Is $5,400 Really on the Cards for Gold This Year?
by Evie SoemardiAfter a brief dip, Gold has maintained its bullish momentum above US $2,900. Currently trading at $4,634, silver $51.64, and platinum $1,630, many banks have changed their targets for the yellow metal this year. Those joining the choir of US $3,000 include, Goldman Sachs, Bank of America, JP Morgan, Swiss bank UBS, and locally, Commonwealth Bank of Australia. CITI Bank and multiple analysts point higher to US $3,300 for 2025. This is great news if you follow the market in USD, but what does it mean for Australian gold investors that need to factor in a USD to AUD currency exchange?
In short, it means Australian investors can afford to be even more bullish than their American counterparts. The above targets do not factor in currency exchanges. While banks and economists are generally mixed on where the AUD to USD exchange will move, geopolitical tensions and trade wars indicate a potential deterioration. Conjecture aside, the American Greenback has long been used as a safe haven asset globally. We suggest that last year’s outlook of a decrease in the exchange rate remains a more likely outcome given the global economy and politics.
Let us now take the scenario wherein gold is valued at US $3,300 by the year’s end, and the exchange rate with America sinks to 57 cents. In that specific case, gold could see $5,543 in local markets. While this is a bullish outlook, it must be acknowledged as plausible. Watch to see how close gold comes to this forecast.
So why is the currency exchange with the US likely to drop? Much of it has to do with China. Since the Howard era, the value of the Australian Dollar is correlated directly to the success of the Resource Sector (the single most important sector affecting the local economy). The reason for this is that our service sector is priced out of the international market, and our manufacturing has moved off-shore, leaving the Resource Sector as the only major factor underpinning our economy. Australia’s largest resource is iron ore. The result is that the demand for iron ore affects the AUD.

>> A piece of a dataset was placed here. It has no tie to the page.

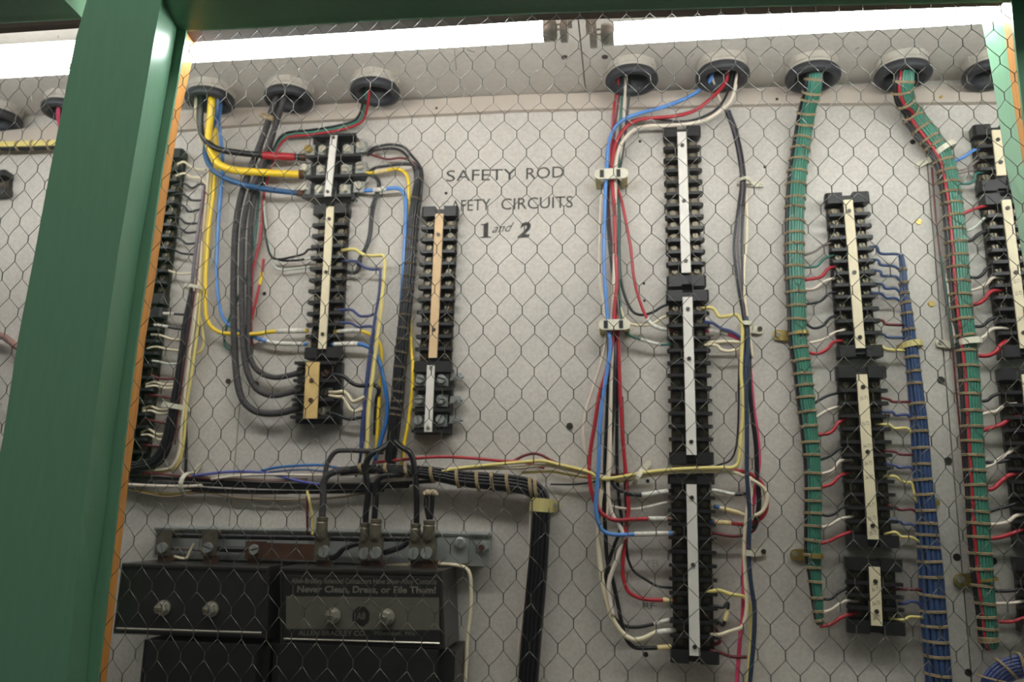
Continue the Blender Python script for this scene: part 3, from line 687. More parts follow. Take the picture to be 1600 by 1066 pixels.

As Australia’s largest importer of iron ore, China has a significant influence over the value of our local currency. The unfortunate reality is that China is in severe economic turmoil. In 2023 it imported 1.18 billion tonnes of iron ore. In 2024 it increased to 1.24 billion. 2025 imports are set to be higher again. Superficially these figures are impressive, until intent is considered. On the ground, not all the iron ore is being processed, rather a portion is being stockpiled for future use. The consequences for Australia is that we may see a decrease in iron ore exports in the future, thus affecting our currency lower.
Below is a historical graph of Chinese iron ore imports showing an overall downturn despite the immediate yearly increases.
China’s economy is something akin to the cycle of the 2008 Great Financial Crisis (just a lot worse), hence the anticipated down turn in demand for iron ore. As a snapshot, an estimated US $18 trillion has been wiped out of household wealth. Recognising the soft economy, the government has allowed some of their largest insurance houses to invest up to 1% of their overall portfolio in gold. This could be an injection of US $27.4 billion into the international gold market. Chinese bonds are at record lows offering small yields, the government may be offering economic stimulus too little too late, and while all this translates to a weak Australian dollar, it also points to a gold bull market taking off in China in their spring.
The other factor affecting China’s demand for iron ore is US President Trumps’ threat of tariffs. Not only does he technically have 25% tariffs scheduled for Canada and Mexico, and 10% on China, on Wednesday he signed a memorandum directing his administration to threaten reciprocal tariffs on any trading partner that imposes levies on American imports. Importantly, none have actually been executed, but investors are still acting on the perceived threat and governments around the world are well trained to be ready for anything under Trump 2.0. If tariffs become real then a global softening in productivity can be expected, compounding Australia’s problem of a decreasing demand for iron ore.
To conclude, gold investors have plenty of reasons to remain bullish moving forward, and to consider adding to their portfolio. If the currency exchange with America drops, if there is a trade war, or if geopolitical conflict ignites again… gold wins each time.